Private Mortgage Insurance is a term that many of us have often heard, but may have questioned its meaning or value. Private Mortgage Insurance (PMI) is an insurance product created to protect lenders from the risk of granting high "loan to value" (LTV) conventional loans; loans in which the Borrower's equity (cash) is less than 20% of the purchase price of the property.
PMI is an insurance policy the Lender acquires from a mortgage insurance company; however, the premiums are paid by the Borrower. It does not insure the loan in its entirety from the risk of default; only a portion is insured, usually 20 to 25%.
To better understand how a PMI policy works, let's say the purchase price of a property is $500,000 and the Buyer makes a 10% down payment. To calculate the insured amount of the loan:
1. Multiply 90% (aka "Loan to Value" or LTV) by 500,000 (purchase price) equals
450,000 (loan amount) then
2. Multiply 450,000 by 20% (mortgage insurance coverage) equals 90,000 (insured
portion)
Therefore, the PMI policy coverage is $90,000 on this transaction. If the Borrower defaults on the mortgage or the mortgage is foreclosed, the mortgage insurance company retains the right to instruct the Lender to either sell the property and file a claim for reimbursement of the Lender's actual losses (if any) or relinquish the property to the mortgage insurance company and file a claim for actual losses. The claim amount cannot exceed the policy coverage. In this example, the Lender can make a claim for losses up to $90,000.

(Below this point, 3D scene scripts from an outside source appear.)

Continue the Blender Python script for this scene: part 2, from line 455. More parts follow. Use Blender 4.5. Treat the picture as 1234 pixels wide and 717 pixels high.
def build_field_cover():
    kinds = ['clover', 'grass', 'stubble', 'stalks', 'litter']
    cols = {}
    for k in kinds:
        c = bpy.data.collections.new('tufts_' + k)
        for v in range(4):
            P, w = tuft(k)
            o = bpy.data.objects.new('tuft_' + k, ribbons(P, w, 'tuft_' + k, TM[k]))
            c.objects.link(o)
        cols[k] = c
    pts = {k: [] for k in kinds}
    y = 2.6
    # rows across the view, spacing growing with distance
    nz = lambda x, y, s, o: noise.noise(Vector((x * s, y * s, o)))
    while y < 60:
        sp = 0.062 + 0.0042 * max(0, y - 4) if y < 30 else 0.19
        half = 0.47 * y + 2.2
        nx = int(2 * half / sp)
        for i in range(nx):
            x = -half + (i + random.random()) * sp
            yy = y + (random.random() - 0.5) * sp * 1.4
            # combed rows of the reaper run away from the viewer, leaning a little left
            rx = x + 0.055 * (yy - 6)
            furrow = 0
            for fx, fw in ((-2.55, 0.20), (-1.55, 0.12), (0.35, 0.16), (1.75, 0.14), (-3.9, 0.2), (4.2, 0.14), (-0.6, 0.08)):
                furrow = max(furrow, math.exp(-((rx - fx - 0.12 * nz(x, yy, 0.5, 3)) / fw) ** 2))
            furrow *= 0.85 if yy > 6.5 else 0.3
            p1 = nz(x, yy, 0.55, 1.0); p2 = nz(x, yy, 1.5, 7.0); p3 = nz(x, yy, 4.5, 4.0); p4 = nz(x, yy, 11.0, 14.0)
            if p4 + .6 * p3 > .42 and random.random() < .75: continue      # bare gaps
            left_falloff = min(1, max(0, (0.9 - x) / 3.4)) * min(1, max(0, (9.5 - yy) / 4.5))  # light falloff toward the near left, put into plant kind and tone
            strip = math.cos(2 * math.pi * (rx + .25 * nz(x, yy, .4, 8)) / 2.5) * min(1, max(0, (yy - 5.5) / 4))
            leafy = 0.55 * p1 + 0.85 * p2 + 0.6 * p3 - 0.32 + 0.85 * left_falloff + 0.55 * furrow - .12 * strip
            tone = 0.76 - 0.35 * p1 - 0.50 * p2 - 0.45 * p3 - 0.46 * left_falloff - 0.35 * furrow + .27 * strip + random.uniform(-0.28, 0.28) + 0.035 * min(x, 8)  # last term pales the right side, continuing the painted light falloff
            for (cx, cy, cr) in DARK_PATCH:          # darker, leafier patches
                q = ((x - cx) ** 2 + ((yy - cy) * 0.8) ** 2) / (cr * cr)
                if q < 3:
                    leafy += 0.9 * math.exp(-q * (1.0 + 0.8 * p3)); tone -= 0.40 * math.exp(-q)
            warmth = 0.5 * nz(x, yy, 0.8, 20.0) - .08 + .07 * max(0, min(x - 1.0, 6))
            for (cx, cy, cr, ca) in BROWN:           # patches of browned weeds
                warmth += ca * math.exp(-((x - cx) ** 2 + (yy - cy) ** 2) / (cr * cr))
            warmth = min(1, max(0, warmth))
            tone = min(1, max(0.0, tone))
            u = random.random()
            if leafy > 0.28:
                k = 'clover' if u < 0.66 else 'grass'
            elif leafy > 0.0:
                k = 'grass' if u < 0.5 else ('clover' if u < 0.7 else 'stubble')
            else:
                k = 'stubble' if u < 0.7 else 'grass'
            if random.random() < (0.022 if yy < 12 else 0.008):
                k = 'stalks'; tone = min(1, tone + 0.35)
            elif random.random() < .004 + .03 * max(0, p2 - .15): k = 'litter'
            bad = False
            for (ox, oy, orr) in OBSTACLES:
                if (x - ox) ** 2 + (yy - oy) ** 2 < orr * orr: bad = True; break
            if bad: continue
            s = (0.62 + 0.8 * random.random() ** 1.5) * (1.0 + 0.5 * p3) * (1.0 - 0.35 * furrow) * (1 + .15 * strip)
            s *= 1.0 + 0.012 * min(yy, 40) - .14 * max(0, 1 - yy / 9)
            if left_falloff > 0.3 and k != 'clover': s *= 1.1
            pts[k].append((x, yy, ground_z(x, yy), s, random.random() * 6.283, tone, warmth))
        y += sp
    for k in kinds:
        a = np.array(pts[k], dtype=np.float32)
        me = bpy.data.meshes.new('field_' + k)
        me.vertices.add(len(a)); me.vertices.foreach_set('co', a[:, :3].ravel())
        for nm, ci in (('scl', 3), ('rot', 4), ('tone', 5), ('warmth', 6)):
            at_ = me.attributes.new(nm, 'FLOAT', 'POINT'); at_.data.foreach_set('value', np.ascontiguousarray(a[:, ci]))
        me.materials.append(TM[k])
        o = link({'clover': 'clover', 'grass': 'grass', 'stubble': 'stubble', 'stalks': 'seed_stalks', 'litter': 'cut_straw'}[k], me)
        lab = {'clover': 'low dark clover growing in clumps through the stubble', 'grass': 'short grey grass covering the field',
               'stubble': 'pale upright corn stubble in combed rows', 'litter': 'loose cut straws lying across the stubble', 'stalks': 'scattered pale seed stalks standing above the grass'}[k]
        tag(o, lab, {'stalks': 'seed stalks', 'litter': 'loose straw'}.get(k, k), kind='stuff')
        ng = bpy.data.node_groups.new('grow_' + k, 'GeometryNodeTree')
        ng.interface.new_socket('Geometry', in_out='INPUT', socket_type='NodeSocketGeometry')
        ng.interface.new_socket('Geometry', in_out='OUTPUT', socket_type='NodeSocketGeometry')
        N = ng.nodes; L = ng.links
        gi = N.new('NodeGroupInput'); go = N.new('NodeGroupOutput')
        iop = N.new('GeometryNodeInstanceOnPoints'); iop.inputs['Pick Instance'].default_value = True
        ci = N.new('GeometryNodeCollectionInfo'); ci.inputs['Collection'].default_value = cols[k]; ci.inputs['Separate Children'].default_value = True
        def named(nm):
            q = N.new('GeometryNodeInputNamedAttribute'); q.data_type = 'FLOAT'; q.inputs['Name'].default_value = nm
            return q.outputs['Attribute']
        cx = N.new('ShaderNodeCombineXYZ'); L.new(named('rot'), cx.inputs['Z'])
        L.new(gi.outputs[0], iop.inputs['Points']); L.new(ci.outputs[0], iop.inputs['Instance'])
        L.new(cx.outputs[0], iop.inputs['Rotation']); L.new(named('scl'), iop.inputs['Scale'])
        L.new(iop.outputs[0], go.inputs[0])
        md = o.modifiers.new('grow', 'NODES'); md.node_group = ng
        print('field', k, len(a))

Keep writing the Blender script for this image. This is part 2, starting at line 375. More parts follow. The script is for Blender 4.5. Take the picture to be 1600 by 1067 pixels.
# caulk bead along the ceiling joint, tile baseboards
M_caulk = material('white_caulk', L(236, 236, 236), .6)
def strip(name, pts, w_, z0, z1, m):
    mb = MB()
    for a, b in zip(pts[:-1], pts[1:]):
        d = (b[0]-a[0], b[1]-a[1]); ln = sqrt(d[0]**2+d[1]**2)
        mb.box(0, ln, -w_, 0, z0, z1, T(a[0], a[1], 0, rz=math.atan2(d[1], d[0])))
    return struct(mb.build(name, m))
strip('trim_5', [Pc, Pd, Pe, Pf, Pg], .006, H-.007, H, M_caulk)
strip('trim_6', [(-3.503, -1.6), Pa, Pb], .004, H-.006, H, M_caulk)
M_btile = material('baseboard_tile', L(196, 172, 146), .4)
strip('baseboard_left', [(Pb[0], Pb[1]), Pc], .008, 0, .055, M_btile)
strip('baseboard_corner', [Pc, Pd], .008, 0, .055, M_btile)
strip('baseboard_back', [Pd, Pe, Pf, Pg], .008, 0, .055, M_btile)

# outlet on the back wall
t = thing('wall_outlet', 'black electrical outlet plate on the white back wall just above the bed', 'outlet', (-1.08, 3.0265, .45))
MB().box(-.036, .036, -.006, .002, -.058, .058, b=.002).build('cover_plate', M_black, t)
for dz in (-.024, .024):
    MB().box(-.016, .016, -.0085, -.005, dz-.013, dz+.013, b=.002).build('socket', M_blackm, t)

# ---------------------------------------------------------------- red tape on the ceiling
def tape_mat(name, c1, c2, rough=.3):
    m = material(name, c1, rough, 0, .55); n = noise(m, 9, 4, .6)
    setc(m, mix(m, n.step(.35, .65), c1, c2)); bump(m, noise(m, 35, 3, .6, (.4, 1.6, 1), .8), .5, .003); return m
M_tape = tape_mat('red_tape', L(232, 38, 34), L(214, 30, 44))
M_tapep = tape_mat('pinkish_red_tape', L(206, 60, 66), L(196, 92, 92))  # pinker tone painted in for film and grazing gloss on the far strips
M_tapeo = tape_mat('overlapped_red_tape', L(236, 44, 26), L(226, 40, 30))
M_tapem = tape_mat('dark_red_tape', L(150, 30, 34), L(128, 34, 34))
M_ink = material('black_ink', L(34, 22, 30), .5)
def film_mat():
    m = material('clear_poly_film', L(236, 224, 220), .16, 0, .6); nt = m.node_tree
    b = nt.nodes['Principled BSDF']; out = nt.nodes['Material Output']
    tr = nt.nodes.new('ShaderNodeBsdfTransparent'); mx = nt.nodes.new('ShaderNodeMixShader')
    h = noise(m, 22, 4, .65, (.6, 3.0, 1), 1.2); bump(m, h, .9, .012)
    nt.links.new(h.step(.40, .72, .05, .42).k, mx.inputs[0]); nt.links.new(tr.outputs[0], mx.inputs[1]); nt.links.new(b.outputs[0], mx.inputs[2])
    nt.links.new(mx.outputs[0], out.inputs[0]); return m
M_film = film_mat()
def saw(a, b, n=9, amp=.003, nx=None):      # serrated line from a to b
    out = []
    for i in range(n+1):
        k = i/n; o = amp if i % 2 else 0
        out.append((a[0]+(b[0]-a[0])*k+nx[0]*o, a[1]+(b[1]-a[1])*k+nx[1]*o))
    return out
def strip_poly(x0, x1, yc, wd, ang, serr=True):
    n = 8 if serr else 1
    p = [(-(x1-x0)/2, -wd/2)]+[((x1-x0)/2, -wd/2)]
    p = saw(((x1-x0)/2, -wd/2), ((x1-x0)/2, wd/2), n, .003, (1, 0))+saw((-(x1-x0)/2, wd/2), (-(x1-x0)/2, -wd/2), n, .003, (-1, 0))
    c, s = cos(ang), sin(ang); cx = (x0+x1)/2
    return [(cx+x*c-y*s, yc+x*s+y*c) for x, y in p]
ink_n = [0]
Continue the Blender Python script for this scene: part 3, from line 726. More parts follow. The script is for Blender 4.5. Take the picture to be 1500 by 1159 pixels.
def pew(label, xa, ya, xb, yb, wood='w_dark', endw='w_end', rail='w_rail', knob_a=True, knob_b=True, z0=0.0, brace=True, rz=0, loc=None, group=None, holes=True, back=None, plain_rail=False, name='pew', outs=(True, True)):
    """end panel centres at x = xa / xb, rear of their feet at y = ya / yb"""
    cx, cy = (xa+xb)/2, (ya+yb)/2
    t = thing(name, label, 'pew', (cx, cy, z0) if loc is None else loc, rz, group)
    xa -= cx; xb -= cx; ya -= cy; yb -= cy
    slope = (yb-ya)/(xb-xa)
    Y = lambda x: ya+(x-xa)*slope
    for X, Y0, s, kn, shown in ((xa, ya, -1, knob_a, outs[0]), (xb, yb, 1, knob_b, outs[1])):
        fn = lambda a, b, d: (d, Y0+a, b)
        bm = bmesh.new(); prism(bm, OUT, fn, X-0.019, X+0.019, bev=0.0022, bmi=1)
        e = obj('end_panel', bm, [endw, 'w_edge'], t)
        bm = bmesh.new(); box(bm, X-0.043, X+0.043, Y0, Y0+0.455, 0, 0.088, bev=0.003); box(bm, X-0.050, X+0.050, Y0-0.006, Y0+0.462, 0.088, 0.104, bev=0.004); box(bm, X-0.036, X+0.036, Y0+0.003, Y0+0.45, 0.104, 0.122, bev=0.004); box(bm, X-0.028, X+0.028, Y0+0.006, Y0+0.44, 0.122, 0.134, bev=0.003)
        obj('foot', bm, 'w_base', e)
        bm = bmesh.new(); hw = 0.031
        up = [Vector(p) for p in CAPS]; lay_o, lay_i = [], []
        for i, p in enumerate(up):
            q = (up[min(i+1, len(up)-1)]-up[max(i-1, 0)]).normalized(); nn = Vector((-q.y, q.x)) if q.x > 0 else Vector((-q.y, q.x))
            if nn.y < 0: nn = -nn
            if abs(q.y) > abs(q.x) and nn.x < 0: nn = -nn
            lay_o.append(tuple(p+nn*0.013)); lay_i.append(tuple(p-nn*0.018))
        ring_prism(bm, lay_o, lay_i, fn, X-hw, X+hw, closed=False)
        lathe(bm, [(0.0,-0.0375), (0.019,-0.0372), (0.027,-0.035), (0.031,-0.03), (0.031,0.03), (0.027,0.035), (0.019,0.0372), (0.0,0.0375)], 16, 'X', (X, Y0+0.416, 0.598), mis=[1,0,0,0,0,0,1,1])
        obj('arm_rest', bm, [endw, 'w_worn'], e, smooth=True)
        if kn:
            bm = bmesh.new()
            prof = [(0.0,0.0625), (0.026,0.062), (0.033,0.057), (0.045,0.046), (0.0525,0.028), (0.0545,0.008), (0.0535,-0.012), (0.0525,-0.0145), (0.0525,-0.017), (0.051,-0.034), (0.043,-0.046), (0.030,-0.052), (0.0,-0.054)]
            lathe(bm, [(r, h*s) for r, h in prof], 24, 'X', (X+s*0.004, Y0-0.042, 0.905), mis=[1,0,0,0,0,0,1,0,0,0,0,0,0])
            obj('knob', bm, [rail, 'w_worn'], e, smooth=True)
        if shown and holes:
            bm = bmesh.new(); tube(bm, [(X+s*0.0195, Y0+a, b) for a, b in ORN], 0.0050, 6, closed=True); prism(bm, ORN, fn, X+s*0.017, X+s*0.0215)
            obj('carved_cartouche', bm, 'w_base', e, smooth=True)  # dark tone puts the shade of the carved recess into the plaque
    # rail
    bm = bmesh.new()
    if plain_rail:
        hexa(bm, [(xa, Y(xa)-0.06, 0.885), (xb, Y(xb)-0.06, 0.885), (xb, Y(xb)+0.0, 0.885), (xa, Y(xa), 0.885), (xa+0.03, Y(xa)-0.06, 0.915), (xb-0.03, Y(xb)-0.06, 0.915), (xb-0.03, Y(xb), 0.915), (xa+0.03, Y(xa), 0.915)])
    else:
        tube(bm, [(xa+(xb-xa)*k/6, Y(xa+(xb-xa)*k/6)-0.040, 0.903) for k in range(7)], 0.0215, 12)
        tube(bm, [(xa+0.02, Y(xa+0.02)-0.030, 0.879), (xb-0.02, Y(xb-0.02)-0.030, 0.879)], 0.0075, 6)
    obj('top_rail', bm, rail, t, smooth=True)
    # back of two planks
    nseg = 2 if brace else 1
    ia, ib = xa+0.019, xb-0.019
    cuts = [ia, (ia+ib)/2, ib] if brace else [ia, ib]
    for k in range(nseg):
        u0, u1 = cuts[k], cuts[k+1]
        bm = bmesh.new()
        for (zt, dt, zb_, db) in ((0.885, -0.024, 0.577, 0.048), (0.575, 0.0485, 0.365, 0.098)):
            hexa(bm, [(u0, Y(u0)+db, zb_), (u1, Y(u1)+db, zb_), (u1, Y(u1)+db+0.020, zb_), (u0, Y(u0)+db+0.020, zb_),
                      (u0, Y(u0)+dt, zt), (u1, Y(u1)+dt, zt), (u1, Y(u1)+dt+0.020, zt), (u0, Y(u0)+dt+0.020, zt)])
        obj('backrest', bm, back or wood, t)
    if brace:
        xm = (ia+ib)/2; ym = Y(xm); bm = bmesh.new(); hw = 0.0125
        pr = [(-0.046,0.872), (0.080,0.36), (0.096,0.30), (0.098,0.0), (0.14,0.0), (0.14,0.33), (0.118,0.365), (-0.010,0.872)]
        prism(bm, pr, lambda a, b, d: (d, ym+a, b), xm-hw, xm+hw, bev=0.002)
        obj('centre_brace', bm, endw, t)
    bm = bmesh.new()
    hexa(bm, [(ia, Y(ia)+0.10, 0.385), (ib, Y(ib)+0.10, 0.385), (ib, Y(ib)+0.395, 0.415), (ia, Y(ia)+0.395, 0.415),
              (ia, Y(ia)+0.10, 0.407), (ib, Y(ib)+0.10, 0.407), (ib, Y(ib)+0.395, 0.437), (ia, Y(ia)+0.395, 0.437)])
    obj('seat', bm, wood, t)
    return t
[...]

The Lender can claim a loss for unpaid interest, property taxes, hazard insurance, attorney's fees, expenses for maintenance and/or preserving the property during the resale or foreclosure process, and the selling costs involved in the selling of the property. In the example above, the Lender (at a minimum) has access to the owner's equity, $50,000 (10% down payment), plus the PMI policy amount, $90,000; totaling $140,000. If the Borrower in this example had made a 20% down payment, the Lender (at a minimum) would have access to the $100,000 equity. With PMI coverage, the Lender realizes an additional $40,000 for the risk in underwriting this loan transaction.
Because PMI payments are not tax-deductible, the Borrower should keep track of the PMI fees especially if the Borrower is systematically making an extra mortgage payment to Lender with instructions to have the additional payment applied to the loan principal. Once the equivalent of 20% equity (cash; not appreciated value) is paid into the property, the Borrower, in some cases, can ask the Lender to remove the PMI policy which may reduce the monthly mortgage payment.
Presently, Lenders have loan programs which allow the Borrower to pay less than the standard 20% down payment and remove the Borrower's obligation for PMI; such as 80/20 loan packages. Check with your Lender for the most current loan programs available to you.